POLİS EŞLİĞİNDE SUR GEZİSİ
Diyarbakır Valiliği’nden aldıkları özel izinle polis eşliğinde Sur’a girdiğini belirten Berkan, yazısında ağırlıklı olarak güvenlik güçleriyle yaptığı minik söyleşilere yer veriyor. Berkan’ın aktardığına göre, bir emniyet yetkilisi, güvenlik güçlerinin kentte kaç kişiyle savaştığı sorusuna şu yanıtı veriyor:
“Rakam vermek doğru değil. Çünkü sayma imkânımız yok. Ama şunu söylemeliyim, içlerinde Kandil tarafından gönderilmiş dağ kadroları da var, gencecik küçücük çocuklar da… Zaten çocukları öne sürüyorlar, onları ölüme yolluyorlar.”
‘PKK KAYIP VERMİYOR MU?’
“İlginç bir durum, içeriden dışarıya cenaze çıkmaması. Bir polis yetkilisi, ‘Bugüne kadar üç cenaze çıktı’ dedi bize. Peki ama bunca gündür sokak çatışmaları yaşanıyor, PKK ve onun gençlik örgütlenmesi hiç mi zayiat vermiyor? ‘Bazı evlerde cenaze biriktirdiklerini tahmin ediyoruz’ diyor yetkili, ‘Bir de bu bölge çok tarihi, eski dehlizler, tüneller, kanallar var… Oralara gömdüklerini sanıyoruz. Her şey bittiğinde yapılacak aramanın sonunda anlayacağız, mezar yerleri de arayacağız’.
Polisin verdiği bilgiye göre zaman zaman içeriden 155 Polis İmdat’a telefon geliyor ve yardım isteniyormuş. ‘Bunların bazılarının tuzak olduğu ortaya çıktı ama bazıları da gerçekti, gidip yardım etmeye çalıştık’ diyor bir emniyet yetkilisi.
Gün boyu Dağkapı’dan bazı vatandaşlar içeri girmek, sokağa çıkma yasağı olan bölgedeki evine ulaşmak istiyor. Eskiden daha kalabalık olurmuş, ama geçenlerde bir PKK’lı kadın tam burada polislere saldırınca güvenlik önlemleri artmış, içeri girmek daha zorlaşmış. “Vatandaş evine gidip eşya almak veya ilacı kaldıysa onu almak istiyor” diyorlar.
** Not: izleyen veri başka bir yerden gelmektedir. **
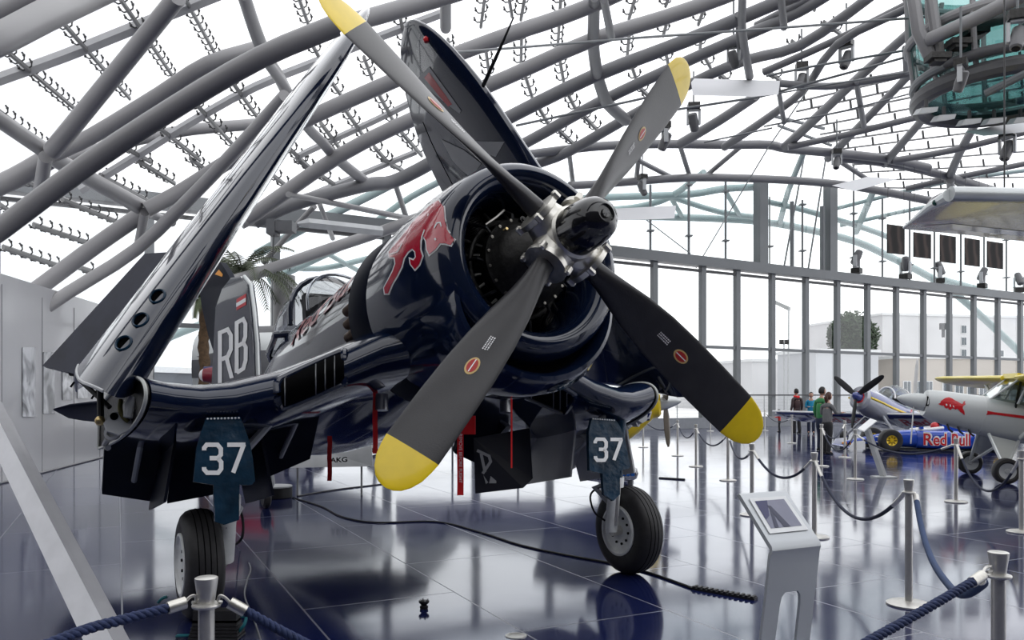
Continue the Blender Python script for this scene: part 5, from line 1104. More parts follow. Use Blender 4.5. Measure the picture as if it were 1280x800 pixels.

Vatandaş buradan öyle apar topar kaçmış, dolaptaki ilacını veya eşyasını bile alamadan.”
‘OKULLAR VE KAMU BİNALARI KAPALI’
‘EKONOMİK HAYAT DURMA NOKTASINDA’
Enver Sezgin ise, ‘Geç olmadan’ başlıklı yazısında kentte ekonomik hayatın durma noktasına geldiğini belirterek, daha şimdiden binlerce esnafın iflas ettiği bilgisini veriyor. Olup biteni anlamaya çalışan insanların yorgun ve kızgın olduğuna dikkat çeken Sezgin, yaşananları şöyle özetliyor: “Şehrin kalbi sayılan Sur ilçesi ise ateş altında. Burada günlerdir sokağa çıkma yasağı uygulanıyor. Burada yaşayan insanlar tam bir aydır cehennem hayatı yaşıyorlar.”
‘İNSANLAR KAYIPLARINI GÖMEMİYOR’
“Çok sayıda aile göç etmiş durumda. Gidemeyenler/ gitmeyenler ise savaşın tam ortasında hayatta kalmaya çalışıyorlar. Su ve elektrik kesik. Çöpler toplanamıyor. Binlerce insan abluka altındaki evlerinde hapsolmuş durumda. Tank ve top atışlarında yakınlarını kaybediyorlar. Kayıplarını gömemiyor, yaralılarını hastaneye götüremiyorlar.”
‘SAVAŞ TIRMANDIKÇA TAHRİBAT ARTIYOR'
Durumu ‘iç savaş’ olarak nitelendiren Sezgin, “Burada kiminle konuşursanız konuşun “Bu savaşın kazananının olamayacağını” söylüyorlar. Savaş tırmandıkça tahribat artıyor” diyor.